» Made In Mongolia

Rapid economic expansion in Mongolia over the past half-decade has played out across many of the country’s constitutive industries, and construction is no exception. According to the National Statistical Office (NSO), works carried out in 2014 totalled MNT2.2trn ($1.3bn), up 16.3% on 2013. Much of this growth took place in the residential segment, which has been the focus of an increasing number of large-scale, state-led development projects in recent years.

One of the latest initiatives, a low-cost mortgage scheme, has had a major impact on the housing market, as have a clutch of others aimed at redeveloping Ulaanbaatar’s sprawling informal residential neighbourhoods. More than half of residents in the capital currently live in makeshift areas, known as ger districts after the traditional circular felt tents of their inhabitants. Given the attention the sector is drawing from the public and private sectors, most local construction firms are looking forward to rising revenues in the years ahead.

A less elemental challenge is the country’s small and low-skill pool of labourers. In 2013 the construction sector employed around 6.6% of Mongolia’s workforce, up one percentage point from 2012. In general, it is hard for local contractors to find well-trained workers, so to meet their staffing needs in the face of rising demand for new construction, many have had to hike wages regularly – a practice which may not be sustainable over the long term.

Nevertheless, the industry’s rapid growth over the past five years is widely seen as a success story, and most local players expect to see continued growth in the future. Despite an increasingly challenging domestic economic situation and declining levels of foreign direct investment (FDI), demand for new space of all kinds has continued to rise.

The government has played a major role here. As of the end of 2014 the state was in the early stages of a series of residential development projects, with the goal of adding 75,000 new homes in the ger districts in the short term. Similarly, the government has been proactive in expanding Mongolia’s transport infrastructure in recent years, which has been a boon for the construction industry. In 2013 investment in road building and repair jumped by 745% year-on-year from a low base, according to M.A.D. Investment Solutions, a local property research firm. With such levels of activity, plus Mongolia’s steadily urbanising population, the construction industry is looking forward to years of continued expansion.

At the same time, many challenges remain, starting with Mongolia’s harsh climate. Temperatures drop as low as -40°C from October to April, putting construction activity almost completely on hold during the winter months. Most local construction firms carry out more than 90% of their business during the short summer period, which stretches from April or May to September or October, depending on the year. The shortness of this window affects all facets of the industry, from labour contracts to materials prices and delivery schedules.

History

Like the rest of Mongolia’s economy prior to the fall of the Soviet Union in the early 1990s, the construction sector was an entirely state-run affair. During that period, an official workforce of around 28,000 people, directed by the government, was responsible for all building in the country. Construction Company Number One, which was based in Ulaanbaatar, took on most of the work in the capital city and its environs, and many of the Soviet-era apartment blocks it built are still operational.

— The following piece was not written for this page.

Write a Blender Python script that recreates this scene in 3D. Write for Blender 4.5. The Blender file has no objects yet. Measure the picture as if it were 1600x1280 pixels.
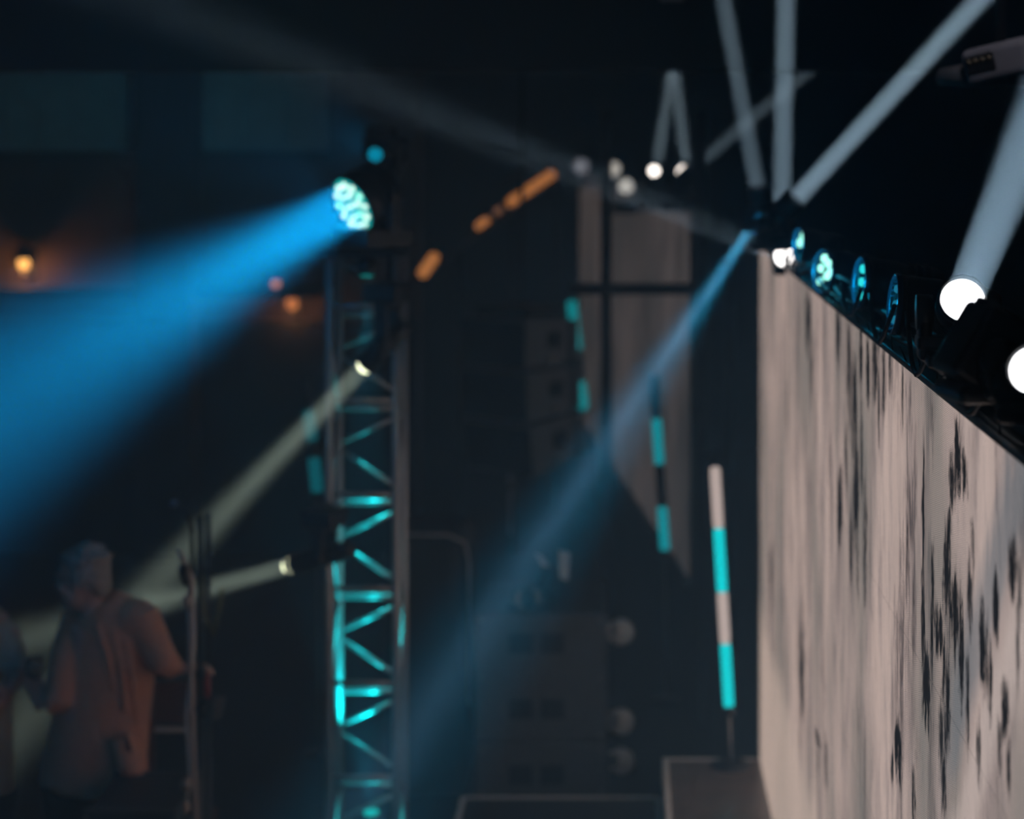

The construction sector downsized in the early and mid-1990s as the state worked to transition to a democratic political system and a market-based economy. Most of the existing state-owned building firms were listed on the Mongolian Stock Exchange, which began operations in early 1991. As in many former Soviet countries, through the 1990s Mongolia’s construction industry went through a volatile period of privatisation and consolidation. From 1990 to 1995 the sector’s GDP contribution fell by about 15% on an annual basis.

By the end of the decade, the market had stabilised somewhat, due largely to the nation’s steadily improving economic situation and a handful of early state-led development projects. In 2000 the government began work on its 40,000 Homes residential building programme, the country’s first formal ger development scheme.

From 2000 to 2008 the construction sector grew rapidly, driven by rising real estate prices and urbanisation, which continues to swell the population of Ulaanbaatar today. Indeed, between 2000 and 2010 population density in the capital increased by two-thirds, according to M.A.D.

While Mongolia as a whole is famously known as the world’s most sparsely populated nation, with a density of fewer than two people per sq km, according to the 2010 census, in Ulaanbaatar the figure is nearly 250 people per sq km.

The construction sector took a hit in 2008 as a result of the global economic downturn, which led to many building projects being put on hold in Ulaanbaatar and elsewhere. The crisis affected foreign firms in particular. By 2011, however, Mongolia was once again clearly ascendant, due chiefly to a series of massive new projects in the country’s booming mining industry. Since then, the construction sector has posted solid growth. While declining FDI levels have caused anxiety about the future in some quarters, the industry continued to experience strong growth throughout 2014.